* Begin *

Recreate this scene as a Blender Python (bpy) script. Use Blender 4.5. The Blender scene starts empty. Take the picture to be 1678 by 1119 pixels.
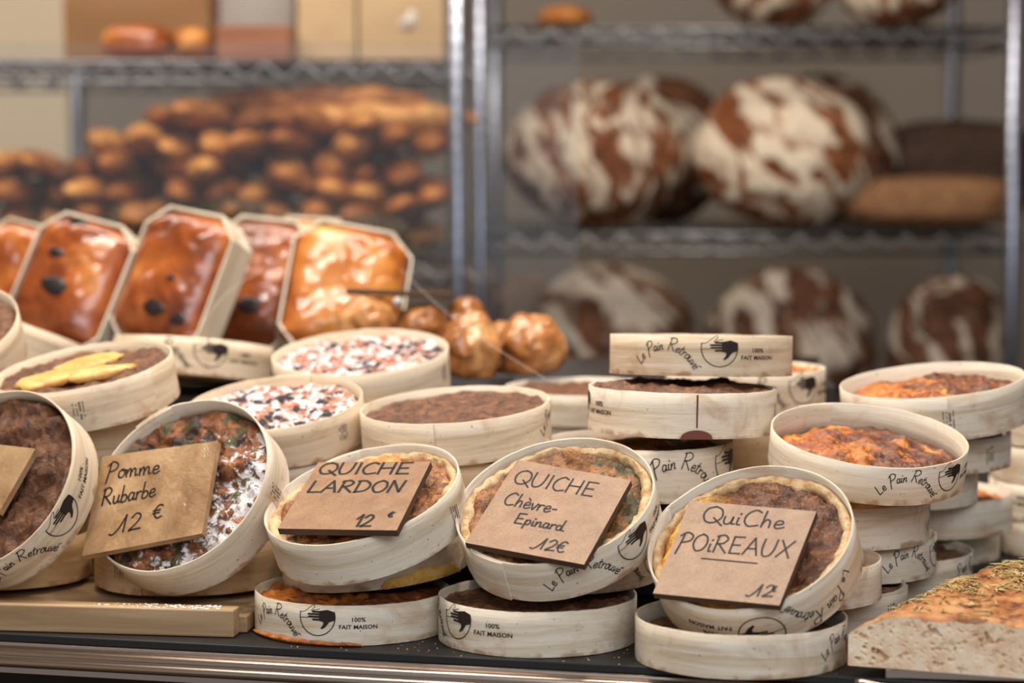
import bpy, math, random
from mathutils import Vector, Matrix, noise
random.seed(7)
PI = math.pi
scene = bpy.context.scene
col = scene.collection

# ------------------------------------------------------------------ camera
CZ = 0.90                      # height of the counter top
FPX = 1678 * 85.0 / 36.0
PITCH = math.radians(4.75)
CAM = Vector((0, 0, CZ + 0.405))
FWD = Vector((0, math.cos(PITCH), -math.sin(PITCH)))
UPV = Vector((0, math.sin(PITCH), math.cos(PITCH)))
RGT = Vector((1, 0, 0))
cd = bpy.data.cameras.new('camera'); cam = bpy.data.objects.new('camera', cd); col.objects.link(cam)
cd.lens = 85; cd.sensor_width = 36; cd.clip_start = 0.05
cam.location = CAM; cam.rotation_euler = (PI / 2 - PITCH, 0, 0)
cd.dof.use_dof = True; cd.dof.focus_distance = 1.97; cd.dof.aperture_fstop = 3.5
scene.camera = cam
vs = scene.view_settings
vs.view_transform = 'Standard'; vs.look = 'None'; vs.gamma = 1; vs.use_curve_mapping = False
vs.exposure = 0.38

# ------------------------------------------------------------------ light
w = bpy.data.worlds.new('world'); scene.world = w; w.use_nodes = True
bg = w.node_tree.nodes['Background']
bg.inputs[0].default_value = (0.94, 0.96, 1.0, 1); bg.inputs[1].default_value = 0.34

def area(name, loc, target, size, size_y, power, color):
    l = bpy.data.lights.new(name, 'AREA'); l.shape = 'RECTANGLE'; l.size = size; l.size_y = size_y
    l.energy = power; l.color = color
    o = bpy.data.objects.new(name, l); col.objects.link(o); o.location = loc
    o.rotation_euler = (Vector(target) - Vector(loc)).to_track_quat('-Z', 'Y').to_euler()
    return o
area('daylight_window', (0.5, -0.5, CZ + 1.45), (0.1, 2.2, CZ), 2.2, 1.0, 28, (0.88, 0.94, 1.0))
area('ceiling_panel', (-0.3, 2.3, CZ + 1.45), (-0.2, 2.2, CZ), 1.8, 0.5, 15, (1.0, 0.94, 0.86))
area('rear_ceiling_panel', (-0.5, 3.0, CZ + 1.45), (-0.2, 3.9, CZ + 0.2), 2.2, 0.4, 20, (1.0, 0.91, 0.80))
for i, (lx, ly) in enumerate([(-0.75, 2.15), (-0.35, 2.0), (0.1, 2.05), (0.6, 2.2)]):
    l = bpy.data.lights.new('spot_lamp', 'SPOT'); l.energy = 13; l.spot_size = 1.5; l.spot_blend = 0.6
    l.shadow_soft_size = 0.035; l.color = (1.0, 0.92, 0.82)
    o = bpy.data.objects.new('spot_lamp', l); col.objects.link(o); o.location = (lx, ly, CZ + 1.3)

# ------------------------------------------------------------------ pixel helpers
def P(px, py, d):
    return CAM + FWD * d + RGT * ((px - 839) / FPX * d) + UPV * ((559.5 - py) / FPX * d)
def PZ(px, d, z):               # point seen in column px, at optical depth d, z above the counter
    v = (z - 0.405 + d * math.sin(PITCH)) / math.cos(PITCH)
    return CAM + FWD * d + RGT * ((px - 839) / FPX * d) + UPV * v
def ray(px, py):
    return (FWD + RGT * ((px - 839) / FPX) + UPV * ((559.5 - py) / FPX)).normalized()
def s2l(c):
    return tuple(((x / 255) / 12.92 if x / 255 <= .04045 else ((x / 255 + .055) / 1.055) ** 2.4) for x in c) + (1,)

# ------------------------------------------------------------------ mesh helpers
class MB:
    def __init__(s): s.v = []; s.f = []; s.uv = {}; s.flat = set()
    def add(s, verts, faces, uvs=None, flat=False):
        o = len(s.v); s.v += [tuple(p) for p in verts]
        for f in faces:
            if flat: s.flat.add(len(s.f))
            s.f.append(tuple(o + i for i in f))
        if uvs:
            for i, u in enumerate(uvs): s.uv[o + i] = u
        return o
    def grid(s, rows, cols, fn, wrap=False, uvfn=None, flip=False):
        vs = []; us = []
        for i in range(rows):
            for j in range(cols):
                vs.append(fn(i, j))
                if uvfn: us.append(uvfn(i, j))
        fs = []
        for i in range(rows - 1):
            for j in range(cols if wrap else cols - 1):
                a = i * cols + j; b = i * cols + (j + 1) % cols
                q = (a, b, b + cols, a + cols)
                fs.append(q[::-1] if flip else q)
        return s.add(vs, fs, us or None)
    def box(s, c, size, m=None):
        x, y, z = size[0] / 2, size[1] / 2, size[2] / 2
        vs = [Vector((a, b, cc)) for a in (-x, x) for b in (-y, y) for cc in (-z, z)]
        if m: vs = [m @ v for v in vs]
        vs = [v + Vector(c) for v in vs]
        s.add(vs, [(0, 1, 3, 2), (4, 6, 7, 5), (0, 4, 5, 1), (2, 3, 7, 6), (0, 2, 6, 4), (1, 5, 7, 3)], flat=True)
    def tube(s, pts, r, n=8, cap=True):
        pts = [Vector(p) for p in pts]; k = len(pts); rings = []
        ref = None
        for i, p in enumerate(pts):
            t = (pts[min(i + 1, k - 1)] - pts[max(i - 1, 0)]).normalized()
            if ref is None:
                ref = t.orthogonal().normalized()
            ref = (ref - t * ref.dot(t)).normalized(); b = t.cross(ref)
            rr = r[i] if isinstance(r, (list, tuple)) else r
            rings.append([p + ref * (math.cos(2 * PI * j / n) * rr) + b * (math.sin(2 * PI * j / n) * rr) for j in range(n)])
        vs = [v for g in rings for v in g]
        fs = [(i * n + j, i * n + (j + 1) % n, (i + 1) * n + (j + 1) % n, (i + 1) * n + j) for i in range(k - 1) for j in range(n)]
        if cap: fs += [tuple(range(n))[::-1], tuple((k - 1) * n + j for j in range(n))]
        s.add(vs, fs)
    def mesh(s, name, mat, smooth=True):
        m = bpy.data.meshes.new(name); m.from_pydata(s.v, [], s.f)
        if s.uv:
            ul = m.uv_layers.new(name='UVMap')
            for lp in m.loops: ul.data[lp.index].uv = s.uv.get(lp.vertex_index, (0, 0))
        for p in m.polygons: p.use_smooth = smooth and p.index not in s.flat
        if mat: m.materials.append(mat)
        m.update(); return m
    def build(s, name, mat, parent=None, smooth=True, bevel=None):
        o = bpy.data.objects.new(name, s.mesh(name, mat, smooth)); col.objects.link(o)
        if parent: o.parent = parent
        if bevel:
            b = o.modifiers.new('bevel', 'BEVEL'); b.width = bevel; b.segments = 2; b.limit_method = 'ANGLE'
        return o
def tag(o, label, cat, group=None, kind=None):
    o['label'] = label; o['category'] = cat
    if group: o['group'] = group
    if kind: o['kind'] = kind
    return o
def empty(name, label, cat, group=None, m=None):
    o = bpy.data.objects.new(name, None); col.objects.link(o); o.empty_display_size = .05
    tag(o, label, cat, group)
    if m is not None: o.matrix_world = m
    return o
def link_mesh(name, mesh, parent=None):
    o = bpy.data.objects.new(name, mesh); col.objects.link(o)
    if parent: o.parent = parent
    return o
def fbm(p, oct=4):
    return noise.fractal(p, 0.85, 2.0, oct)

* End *
* Begin *

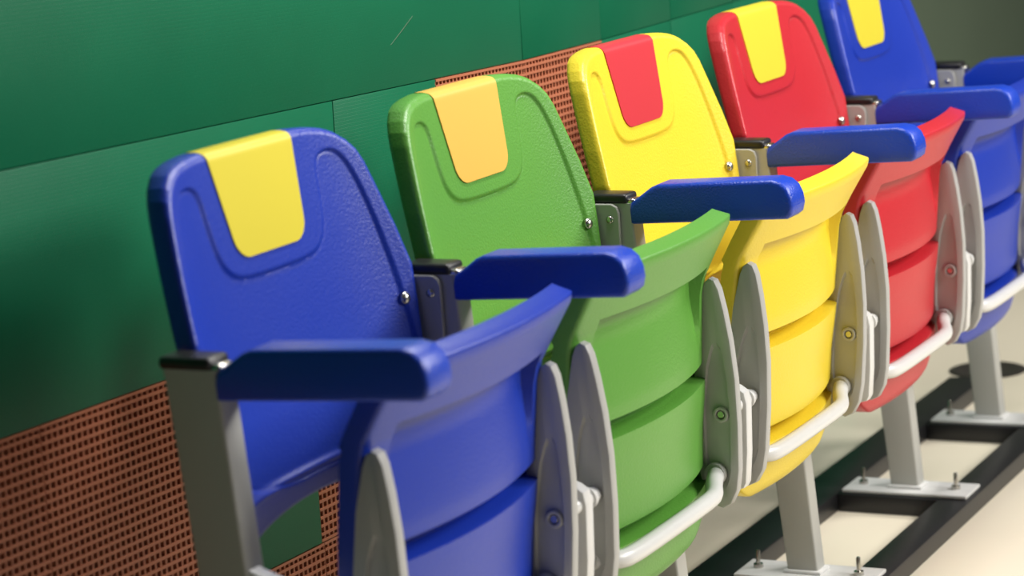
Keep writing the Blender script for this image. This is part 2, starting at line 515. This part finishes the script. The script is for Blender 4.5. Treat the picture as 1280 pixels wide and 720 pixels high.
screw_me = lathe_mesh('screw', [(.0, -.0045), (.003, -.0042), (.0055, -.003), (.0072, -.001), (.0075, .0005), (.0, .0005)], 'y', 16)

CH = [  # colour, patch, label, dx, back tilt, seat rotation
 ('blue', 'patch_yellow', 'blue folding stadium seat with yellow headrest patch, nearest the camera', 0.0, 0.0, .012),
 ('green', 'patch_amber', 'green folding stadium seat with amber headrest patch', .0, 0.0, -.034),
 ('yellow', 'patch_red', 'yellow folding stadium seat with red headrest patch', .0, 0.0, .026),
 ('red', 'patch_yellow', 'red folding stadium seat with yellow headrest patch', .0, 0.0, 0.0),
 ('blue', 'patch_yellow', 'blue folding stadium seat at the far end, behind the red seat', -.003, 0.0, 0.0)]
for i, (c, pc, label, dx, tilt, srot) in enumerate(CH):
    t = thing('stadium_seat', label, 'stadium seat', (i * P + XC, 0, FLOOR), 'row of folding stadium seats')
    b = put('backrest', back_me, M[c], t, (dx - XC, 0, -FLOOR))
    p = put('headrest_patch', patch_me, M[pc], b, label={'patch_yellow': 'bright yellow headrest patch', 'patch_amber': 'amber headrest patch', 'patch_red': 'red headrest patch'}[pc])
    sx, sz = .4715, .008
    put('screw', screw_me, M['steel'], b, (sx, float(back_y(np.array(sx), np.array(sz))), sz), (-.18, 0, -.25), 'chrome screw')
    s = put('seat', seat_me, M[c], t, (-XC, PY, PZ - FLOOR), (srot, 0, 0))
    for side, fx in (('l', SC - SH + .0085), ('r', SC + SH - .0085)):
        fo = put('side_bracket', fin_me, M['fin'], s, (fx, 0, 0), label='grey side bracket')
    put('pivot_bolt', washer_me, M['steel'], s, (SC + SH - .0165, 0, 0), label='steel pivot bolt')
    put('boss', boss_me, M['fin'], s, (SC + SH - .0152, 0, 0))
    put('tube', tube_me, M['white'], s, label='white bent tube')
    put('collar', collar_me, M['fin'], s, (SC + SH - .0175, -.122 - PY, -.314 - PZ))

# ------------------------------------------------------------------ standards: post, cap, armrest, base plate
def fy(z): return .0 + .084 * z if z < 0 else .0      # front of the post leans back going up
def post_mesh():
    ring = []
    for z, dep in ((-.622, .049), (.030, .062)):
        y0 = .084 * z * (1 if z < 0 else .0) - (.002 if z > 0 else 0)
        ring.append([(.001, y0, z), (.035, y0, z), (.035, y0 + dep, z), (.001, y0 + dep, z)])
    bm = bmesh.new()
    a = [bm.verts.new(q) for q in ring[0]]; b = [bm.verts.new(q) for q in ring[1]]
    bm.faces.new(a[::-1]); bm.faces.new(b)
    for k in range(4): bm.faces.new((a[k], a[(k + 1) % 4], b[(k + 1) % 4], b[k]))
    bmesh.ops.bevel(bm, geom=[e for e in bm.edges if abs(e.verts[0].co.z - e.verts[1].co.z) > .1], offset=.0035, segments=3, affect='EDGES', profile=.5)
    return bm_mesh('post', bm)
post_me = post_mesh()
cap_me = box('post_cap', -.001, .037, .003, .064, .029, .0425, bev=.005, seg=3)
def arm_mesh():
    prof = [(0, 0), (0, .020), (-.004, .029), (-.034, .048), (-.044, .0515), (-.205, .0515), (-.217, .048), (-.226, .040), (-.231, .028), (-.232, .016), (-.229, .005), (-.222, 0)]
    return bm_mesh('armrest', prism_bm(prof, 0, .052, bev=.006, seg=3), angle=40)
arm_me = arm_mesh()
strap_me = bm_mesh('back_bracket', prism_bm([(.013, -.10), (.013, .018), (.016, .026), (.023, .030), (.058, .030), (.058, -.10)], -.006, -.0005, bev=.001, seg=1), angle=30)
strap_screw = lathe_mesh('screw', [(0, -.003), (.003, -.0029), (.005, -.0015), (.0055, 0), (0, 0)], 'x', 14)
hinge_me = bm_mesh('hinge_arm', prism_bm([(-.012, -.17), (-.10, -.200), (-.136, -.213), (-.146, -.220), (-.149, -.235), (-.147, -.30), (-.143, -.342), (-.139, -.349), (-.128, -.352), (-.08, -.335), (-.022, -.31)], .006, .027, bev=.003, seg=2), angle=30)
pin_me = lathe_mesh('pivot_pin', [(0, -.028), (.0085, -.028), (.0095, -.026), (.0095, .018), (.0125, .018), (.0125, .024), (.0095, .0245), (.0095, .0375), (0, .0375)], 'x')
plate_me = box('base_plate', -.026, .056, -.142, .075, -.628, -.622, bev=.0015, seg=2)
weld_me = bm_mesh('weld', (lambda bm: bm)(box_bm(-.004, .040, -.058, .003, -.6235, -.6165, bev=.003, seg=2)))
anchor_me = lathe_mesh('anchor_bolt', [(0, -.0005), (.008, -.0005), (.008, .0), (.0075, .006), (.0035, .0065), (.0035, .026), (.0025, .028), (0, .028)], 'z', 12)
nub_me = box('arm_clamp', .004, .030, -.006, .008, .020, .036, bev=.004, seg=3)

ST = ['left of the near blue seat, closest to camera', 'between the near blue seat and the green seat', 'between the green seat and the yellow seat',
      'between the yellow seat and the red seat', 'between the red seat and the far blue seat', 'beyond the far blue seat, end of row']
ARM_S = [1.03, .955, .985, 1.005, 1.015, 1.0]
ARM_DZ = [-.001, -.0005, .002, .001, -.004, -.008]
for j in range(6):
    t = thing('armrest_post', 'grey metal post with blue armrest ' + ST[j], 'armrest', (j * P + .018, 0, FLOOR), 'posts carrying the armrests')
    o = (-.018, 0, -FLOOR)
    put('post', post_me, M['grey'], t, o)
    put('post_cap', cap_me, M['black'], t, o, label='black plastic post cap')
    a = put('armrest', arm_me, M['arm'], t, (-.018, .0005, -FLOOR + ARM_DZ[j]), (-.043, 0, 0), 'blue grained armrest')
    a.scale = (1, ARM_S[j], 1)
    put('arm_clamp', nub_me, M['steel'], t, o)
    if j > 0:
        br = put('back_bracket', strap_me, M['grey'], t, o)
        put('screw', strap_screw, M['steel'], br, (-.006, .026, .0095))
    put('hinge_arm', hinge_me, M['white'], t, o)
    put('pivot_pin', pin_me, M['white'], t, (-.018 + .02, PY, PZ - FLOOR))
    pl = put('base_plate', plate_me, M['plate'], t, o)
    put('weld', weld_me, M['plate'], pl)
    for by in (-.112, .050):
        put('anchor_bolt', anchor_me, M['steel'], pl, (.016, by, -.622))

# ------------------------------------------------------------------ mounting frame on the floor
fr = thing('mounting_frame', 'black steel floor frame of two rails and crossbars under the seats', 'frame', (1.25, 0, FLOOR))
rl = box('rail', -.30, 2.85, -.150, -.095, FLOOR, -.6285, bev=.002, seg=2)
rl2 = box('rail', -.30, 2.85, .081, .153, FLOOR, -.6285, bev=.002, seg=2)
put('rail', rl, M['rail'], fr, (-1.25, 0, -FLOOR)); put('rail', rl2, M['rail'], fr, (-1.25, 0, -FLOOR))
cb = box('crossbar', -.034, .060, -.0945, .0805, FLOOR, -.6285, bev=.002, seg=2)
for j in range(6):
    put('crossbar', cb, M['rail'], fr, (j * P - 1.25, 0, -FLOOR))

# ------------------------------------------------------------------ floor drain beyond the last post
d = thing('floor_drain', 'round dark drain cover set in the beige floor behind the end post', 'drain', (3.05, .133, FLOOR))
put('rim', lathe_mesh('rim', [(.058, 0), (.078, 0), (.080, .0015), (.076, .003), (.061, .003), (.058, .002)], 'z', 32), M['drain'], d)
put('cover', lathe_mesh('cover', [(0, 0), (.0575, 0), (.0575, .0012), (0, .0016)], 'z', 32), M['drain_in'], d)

* End *
* Begin *

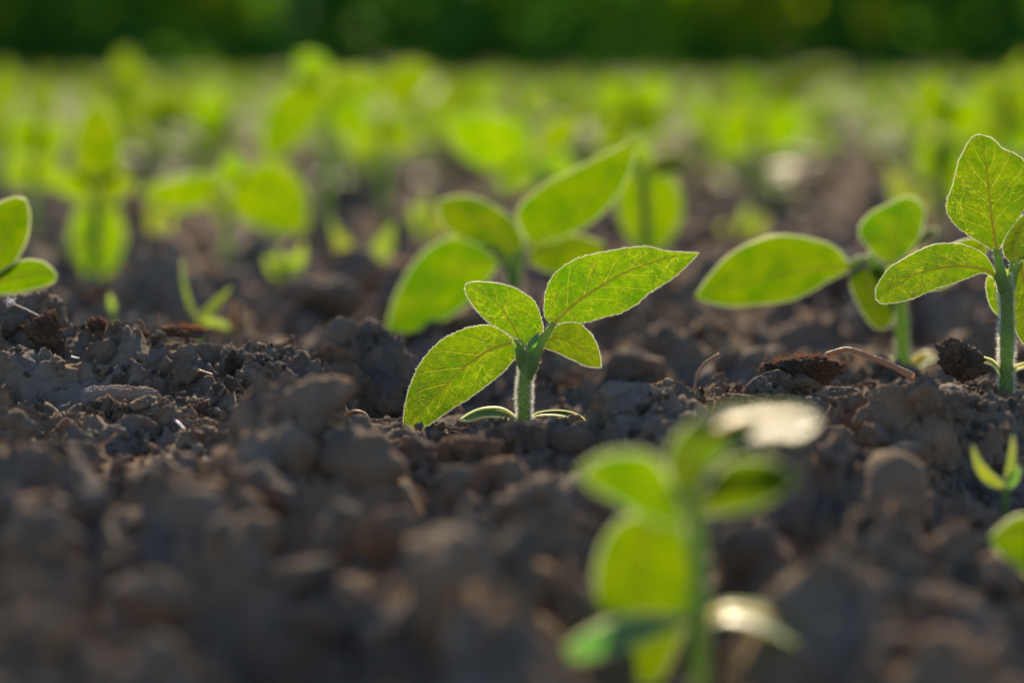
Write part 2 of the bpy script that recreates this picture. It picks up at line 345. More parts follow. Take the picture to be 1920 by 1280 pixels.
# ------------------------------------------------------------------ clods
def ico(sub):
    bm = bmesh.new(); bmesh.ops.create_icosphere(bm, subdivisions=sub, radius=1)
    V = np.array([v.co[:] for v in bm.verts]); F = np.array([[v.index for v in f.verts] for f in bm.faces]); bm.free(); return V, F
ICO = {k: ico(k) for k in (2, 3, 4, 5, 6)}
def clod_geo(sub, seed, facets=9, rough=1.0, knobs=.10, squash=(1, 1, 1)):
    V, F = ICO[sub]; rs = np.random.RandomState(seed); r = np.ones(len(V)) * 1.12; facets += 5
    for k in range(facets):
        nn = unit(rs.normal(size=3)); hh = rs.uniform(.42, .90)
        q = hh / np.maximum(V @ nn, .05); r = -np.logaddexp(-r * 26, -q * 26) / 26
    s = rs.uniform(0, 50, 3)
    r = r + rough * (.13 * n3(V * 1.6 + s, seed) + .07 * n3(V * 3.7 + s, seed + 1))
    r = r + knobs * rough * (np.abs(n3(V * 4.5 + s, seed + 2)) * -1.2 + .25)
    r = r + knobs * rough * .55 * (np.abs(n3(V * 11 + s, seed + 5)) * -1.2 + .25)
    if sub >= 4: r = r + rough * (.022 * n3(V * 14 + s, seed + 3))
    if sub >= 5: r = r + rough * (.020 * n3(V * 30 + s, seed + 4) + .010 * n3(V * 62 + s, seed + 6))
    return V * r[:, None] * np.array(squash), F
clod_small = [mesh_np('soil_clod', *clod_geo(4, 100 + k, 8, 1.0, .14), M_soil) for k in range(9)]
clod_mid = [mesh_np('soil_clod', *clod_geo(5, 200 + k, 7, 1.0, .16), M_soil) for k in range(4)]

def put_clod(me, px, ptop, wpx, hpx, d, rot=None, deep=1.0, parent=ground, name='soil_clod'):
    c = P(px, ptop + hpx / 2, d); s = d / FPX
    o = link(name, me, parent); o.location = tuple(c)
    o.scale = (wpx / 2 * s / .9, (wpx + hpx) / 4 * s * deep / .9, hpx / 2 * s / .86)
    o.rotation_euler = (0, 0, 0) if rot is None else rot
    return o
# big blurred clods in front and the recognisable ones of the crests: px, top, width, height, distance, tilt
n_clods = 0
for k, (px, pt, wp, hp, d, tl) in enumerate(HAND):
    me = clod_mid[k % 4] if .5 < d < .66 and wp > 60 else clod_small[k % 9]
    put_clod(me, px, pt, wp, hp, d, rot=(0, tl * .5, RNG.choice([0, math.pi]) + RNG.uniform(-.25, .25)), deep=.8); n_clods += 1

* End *

Instruction
Look through the entries above and quote exactly the lines from the line with "Keep writing the" to the line with "(.0, .0005)], 'y', 16)", counting both of those lines.

Correct answer
Keep writing the Blender script for this image. This is part 2, starting at line 515. This part finishes the script. The script is for Blender 4.5. Treat the picture as 1280 pixels wide and 720 pixels high.
screw_me = lathe_mesh('screw', [(.0, -.0045), (.003, -.0042), (.0055, -.003), (.0072, -.001), (.0075, .0005), (.0, .0005)], 'y', 16)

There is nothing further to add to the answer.